____ Recorded data

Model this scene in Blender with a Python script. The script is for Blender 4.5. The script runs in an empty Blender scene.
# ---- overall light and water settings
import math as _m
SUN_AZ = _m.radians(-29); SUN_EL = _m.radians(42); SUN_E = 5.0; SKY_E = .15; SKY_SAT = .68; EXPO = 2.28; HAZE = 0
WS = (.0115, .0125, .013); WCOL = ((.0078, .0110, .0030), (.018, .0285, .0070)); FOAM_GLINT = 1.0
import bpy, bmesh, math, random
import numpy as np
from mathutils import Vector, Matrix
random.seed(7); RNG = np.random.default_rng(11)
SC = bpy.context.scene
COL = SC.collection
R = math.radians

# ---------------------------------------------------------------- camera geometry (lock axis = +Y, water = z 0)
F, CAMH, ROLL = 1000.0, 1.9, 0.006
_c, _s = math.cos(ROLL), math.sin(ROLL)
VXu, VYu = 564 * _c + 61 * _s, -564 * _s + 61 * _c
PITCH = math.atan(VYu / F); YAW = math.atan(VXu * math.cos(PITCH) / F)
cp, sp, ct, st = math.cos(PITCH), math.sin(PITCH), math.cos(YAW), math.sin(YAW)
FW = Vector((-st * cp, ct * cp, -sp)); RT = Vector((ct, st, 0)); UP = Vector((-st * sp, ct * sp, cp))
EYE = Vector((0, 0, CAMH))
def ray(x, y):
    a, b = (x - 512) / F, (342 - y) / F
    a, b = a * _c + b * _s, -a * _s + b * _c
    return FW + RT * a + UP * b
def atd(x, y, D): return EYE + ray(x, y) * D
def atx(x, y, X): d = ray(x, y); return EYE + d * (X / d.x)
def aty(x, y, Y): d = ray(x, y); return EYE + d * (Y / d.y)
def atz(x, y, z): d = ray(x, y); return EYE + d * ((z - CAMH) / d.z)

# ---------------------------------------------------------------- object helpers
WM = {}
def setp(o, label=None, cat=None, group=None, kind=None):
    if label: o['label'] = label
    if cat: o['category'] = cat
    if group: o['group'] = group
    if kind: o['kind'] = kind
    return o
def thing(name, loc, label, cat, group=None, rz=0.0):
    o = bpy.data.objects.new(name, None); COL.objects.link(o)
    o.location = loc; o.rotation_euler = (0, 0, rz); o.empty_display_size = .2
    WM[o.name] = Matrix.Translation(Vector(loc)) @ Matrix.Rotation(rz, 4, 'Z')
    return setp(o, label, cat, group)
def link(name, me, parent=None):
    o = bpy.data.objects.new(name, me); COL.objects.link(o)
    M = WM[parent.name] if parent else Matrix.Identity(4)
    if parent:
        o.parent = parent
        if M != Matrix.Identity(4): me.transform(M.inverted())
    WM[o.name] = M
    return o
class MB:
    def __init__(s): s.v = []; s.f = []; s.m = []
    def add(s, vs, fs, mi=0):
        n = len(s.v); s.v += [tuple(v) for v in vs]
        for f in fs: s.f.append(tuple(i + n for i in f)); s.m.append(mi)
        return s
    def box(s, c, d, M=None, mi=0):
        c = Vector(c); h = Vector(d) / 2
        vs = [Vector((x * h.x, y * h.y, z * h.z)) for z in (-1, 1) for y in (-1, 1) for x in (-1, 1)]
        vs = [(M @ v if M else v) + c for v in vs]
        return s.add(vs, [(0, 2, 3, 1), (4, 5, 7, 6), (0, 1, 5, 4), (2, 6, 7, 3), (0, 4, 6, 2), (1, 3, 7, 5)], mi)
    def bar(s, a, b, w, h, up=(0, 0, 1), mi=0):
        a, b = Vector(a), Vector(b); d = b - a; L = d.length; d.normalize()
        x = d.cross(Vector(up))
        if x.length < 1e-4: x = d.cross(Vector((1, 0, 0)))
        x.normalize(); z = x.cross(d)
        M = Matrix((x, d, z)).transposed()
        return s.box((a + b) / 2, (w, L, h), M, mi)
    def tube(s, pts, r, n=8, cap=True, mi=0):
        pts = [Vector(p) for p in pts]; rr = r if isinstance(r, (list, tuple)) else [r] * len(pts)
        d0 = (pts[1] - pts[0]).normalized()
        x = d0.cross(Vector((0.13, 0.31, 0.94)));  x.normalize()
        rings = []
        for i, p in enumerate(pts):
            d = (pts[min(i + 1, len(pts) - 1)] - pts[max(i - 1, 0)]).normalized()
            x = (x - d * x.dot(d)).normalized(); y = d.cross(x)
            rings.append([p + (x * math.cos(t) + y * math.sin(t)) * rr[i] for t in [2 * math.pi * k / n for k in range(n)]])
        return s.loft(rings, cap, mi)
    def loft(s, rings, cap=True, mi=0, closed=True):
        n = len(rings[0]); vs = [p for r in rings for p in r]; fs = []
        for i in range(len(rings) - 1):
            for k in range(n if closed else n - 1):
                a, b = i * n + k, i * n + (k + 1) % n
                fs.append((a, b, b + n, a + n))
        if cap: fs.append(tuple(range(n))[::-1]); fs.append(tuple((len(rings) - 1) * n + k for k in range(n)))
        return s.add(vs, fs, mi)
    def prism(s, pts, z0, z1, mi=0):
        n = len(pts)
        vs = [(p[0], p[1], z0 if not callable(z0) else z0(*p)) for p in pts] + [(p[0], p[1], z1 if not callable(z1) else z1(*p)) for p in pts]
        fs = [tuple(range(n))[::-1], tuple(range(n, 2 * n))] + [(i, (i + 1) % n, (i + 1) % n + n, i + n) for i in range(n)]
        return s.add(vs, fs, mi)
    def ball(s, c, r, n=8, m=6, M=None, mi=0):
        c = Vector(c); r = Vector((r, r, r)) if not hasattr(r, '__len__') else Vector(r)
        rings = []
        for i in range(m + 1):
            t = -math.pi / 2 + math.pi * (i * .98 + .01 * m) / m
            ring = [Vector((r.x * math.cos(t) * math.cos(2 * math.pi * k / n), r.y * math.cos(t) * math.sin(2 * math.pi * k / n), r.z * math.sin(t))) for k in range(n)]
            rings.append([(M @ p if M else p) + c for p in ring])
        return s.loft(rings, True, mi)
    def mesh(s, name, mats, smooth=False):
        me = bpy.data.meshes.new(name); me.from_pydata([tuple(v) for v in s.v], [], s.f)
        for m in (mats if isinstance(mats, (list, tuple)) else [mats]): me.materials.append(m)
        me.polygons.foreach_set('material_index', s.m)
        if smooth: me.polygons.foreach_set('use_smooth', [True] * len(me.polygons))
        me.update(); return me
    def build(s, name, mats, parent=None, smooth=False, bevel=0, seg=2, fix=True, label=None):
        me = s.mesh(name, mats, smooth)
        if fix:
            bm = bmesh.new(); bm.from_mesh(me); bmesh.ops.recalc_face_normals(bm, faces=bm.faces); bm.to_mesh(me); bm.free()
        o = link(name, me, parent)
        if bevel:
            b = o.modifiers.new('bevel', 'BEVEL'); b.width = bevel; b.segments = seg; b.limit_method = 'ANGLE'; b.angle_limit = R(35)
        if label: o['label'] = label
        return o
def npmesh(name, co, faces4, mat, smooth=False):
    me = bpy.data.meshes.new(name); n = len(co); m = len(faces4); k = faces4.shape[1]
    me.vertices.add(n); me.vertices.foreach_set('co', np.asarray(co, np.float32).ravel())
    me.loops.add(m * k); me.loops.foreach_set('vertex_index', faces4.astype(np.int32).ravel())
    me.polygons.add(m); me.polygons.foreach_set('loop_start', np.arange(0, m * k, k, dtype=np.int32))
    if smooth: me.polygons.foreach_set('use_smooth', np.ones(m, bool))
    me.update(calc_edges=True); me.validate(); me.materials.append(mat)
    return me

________

** What to produce **
What are the exact lines from the beginning of the material through the line containing "R = math.radians"? Write out those lines alone.

** Result **
Model this scene in Blender with a Python script. The script is for Blender 4.5. The script runs in an empty Blender scene.
# ---- overall light and water settings
import math as _m
SUN_AZ = _m.radians(-29); SUN_EL = _m.radians(42); SUN_E = 5.0; SKY_E = .15; SKY_SAT = .68; EXPO = 2.28; HAZE = 0
WS = (.0115, .0125, .013); WCOL = ((.0078, .0110, .0030), (.018, .0285, .0070)); FOAM_GLINT = 1.0
import bpy, bmesh, math, random
import numpy as np
from mathutils import Vector, Matrix
random.seed(7); RNG = np.random.default_rng(11)
SC = bpy.context.scene
COL = SC.collection
R = math.radians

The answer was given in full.